Nothing against electric personally - I'd love an LS218 or a Tesla P100D - but I don't think many realise just how much electricity is needed to charge a country full of them.
Or how much petrol is needed to fill country full of petrol cars. Gosh I Hadn't thought of that.
At least electricity can be renewable. In pretty sure fossil hydrocarbons can't. You'll know best for us all though.
Righto - now that I've got the time, lets talk about the elephant in the room.
Interesting that Homie raised the topic - I agreed with him - and yet (once again) it was me whom you chose to attack. This suggests to me that you're not interested in a rational conversation - only interested in continued personal attacks on me. Interesting.
Not that you'll be interested in anything factual, but:
- Proven oil reserves on earth are at 1,700,000,000,000 barrels.
- Humans consume around 95,000,000 barrels per day
- At the current rate - assuming that no more reserves were found (highly unlikely) - then we'd run out in ... around another 49 years.

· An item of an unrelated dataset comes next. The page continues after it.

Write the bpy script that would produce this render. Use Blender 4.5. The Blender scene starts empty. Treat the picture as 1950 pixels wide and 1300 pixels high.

- There are currently 1.2 billion cars in the world - and that's climbed from 1,000,000,000 in 2010 to 1,200,000,000 in 2014. Electric vehicles in contrast are currently at around 0.1%.
- Renewable energy is only 2.8% of global energy consumed (up from 0.8% 10 years ago) - so the renewable energy you speak of is hardly likely to replace conventional energy any time soon.
- One report has estimated the charging infrastructure to support 500,000,000 electric vehicles at 2.7 TRILLION dollars - and (to the best of my knowledge) that doesn't even include the funds needed to increase electricity generation (many countries are already struggling).